One of the dreariest duties of the daily newspaper reporter is the “man on the street” interview. Newspaper editors love to have the resulting quotes in a story, partly because of a belief that it gives a reader some sense of what the average person is thinking about an issue, mostly because they don’t have to harass the random passersby themselves, yet there is little justification for this strange journalistic tradition. The small number of people a reporter can pester before deadline doesn’t amount to a representative sampling of public opinion, the reader is usually an average person himself and is therefore more interested in what better informed sources have to say, and the quotes are almost always banal.
Every now and then, though, a story will contain a quote from some purportedly typical person that actually makes a pertinent point. An excellent example can be found in the twelfth paragraph of a recent Reuters story about how the possibility of the government going over “the fiscal cliff” is affecting Christmas sales. A Linda Hampton, identified only as a New Yorker found shopping at a Best Buy store, is reported to have remarked that “It would be a disaster. Our taxes will go up. But I think our president will step in.”
This is the extent of Hamilton’s contribution to the story, so there is no knowing if the reporters questioned her further about her opinion, but we would have been interested to hear why she has such a touching faith in the president. It seems to us that a plunge over the “fiscal cliff” would result in across-the-board tax hikes that provide the president with more money to dole out to his preferred constituencies, as well as cuts to the defense budget that the president ardently desires yet would otherwise be unlikely to achieve, and so long as people such as Hamilton are so trusting of his intentions he will he gain political advantage from the resulting economic catastrophe. It would have been worth a drive to the Best Buy to hear why she is confident the president will “step in” and save the country from something that redounds so completely to his benefit.
Obama’s boundless empathy for the common man, probably. The president often speaks of it, and the papers have all confirmed it, so perhaps that’s where Hamilton got the idea. There’s no discerning Obama’s concern from the consequences of his policies, which have left the common man poorer, more dependent on government, and less free, but the damning statistics that quantify this decline get less coverage than the good intentions. The common men who are ponying up for the Obama’s multi-million dollar Hawaiian vacation can be assured they will repaid in empathy.

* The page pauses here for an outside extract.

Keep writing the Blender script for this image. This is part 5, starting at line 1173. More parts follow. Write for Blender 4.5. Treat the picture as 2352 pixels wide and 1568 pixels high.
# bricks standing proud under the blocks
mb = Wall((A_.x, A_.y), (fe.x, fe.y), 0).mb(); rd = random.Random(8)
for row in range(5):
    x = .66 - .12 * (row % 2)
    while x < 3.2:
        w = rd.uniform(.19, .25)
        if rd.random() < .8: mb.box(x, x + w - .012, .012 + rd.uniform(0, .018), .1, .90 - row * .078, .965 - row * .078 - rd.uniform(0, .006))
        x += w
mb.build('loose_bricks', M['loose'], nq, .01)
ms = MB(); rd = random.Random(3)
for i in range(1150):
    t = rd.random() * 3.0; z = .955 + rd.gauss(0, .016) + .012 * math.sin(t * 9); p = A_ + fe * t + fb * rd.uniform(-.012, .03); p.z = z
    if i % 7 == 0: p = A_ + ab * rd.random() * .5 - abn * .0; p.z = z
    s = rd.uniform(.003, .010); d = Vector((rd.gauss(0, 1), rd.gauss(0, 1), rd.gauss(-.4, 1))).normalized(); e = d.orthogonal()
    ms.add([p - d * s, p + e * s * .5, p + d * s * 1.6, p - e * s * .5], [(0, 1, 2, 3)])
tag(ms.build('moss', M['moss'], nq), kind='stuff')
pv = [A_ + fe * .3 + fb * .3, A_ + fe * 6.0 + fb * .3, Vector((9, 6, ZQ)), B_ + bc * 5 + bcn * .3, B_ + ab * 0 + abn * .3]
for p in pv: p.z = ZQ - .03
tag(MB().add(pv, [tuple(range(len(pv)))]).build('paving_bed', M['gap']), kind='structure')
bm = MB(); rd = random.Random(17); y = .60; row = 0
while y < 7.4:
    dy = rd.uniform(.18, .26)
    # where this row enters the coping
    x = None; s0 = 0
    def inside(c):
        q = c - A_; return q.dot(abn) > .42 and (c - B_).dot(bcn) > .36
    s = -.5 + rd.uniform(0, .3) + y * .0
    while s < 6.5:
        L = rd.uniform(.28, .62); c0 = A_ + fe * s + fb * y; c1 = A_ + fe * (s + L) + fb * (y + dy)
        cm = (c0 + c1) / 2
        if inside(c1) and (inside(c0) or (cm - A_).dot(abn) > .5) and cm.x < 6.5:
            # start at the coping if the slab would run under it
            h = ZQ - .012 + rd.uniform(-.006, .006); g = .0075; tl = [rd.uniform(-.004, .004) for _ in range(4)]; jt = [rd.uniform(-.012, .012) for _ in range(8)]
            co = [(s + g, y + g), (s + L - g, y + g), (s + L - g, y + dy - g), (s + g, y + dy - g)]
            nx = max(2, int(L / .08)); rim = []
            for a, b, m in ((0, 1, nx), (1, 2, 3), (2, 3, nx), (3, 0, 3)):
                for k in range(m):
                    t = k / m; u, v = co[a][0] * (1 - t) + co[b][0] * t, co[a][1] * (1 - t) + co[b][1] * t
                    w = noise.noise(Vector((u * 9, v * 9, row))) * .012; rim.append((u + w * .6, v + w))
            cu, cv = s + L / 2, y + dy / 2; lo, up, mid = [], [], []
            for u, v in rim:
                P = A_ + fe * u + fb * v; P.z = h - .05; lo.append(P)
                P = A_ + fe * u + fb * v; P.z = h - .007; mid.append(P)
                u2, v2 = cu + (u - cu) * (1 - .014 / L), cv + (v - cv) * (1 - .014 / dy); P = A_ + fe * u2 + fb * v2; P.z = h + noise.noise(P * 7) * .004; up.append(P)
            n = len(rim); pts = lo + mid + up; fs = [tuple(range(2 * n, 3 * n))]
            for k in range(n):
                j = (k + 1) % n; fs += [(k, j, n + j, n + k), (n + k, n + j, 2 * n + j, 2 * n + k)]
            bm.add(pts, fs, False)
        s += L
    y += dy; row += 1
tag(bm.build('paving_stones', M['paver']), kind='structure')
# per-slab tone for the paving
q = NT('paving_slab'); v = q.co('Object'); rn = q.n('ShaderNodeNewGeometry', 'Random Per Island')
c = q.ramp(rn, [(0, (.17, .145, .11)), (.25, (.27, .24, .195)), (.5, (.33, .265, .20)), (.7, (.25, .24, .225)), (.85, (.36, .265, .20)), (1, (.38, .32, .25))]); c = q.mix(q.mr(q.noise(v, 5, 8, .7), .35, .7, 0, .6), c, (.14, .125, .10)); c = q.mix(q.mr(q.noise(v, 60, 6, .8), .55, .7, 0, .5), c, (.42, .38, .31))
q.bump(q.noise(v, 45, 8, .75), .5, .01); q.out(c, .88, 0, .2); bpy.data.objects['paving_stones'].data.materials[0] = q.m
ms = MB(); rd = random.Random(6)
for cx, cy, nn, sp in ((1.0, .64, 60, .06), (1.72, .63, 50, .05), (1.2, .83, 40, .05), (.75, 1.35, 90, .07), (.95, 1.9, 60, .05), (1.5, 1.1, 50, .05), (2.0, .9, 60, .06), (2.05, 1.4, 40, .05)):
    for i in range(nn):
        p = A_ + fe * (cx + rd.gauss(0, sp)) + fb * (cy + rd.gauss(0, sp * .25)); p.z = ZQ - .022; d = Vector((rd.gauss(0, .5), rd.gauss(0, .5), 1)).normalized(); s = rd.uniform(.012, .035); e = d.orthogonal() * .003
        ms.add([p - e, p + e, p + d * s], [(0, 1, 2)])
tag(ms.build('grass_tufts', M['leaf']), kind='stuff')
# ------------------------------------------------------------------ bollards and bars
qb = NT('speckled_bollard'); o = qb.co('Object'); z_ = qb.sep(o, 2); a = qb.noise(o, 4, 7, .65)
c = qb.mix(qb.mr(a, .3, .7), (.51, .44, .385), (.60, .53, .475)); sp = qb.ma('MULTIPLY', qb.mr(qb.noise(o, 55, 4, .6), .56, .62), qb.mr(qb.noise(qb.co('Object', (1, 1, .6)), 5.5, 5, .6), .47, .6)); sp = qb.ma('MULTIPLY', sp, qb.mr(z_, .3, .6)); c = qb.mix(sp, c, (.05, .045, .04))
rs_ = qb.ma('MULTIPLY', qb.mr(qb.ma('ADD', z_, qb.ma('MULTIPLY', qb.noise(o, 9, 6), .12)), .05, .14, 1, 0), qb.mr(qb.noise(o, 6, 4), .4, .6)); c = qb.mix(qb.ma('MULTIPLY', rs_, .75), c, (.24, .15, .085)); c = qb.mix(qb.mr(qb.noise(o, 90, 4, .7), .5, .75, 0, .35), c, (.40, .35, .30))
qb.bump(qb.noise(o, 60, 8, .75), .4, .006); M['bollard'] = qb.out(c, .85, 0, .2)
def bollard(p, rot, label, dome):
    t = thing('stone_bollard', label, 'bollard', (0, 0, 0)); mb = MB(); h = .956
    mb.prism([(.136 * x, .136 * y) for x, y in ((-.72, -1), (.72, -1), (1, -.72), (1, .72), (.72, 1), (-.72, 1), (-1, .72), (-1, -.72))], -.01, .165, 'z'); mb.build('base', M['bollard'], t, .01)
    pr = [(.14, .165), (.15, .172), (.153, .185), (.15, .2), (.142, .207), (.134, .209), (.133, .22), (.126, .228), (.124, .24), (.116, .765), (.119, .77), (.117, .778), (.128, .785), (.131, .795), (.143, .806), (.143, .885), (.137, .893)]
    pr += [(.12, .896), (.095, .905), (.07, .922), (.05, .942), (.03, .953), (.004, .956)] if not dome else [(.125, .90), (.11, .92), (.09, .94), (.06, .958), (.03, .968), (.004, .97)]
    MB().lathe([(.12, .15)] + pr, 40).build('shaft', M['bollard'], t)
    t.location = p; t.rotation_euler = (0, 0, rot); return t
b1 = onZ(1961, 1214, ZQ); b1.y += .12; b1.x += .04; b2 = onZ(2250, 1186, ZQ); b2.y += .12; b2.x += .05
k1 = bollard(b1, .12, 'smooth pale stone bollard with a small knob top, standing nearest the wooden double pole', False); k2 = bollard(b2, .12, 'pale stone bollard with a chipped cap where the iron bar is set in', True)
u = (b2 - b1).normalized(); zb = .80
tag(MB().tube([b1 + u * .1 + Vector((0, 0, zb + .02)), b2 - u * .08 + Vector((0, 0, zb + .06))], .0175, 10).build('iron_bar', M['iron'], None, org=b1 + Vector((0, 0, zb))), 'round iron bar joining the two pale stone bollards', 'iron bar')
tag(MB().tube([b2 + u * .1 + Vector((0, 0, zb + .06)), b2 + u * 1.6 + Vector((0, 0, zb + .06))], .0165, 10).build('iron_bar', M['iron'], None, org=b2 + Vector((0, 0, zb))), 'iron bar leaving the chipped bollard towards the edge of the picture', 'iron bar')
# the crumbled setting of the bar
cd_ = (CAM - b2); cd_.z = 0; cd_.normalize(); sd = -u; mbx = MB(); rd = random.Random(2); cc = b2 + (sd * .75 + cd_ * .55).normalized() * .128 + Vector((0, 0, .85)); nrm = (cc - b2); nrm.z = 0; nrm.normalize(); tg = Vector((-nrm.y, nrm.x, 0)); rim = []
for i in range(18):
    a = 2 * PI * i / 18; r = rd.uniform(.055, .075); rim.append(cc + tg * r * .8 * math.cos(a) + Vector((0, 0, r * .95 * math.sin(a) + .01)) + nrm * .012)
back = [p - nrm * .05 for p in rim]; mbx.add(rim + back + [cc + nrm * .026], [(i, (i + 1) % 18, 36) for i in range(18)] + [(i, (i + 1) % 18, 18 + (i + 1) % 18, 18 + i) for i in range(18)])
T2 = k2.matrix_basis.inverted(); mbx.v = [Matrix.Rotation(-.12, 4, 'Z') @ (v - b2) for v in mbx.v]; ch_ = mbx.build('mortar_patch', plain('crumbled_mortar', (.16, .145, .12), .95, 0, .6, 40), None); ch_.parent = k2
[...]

Even the most reliably liberal news media are hinting at Obama’s willingness to go over the cliff, but that’s the kind of complicated and dull story that Hamilton might be too busy to read. Although she’s obviously not one of the many people that the Reuters reporters no doubt spoke with who had never heard of a “fiscal cliff,” we suspect that her news-reading is not so far-ranging that it has brought her into contact with any doubts about the president’s good faith. This does indeed qualify her as a typical American, and as much as it pains us to hear it’s useful to know what’s she thinking. Forewarned is, after all, forearmed.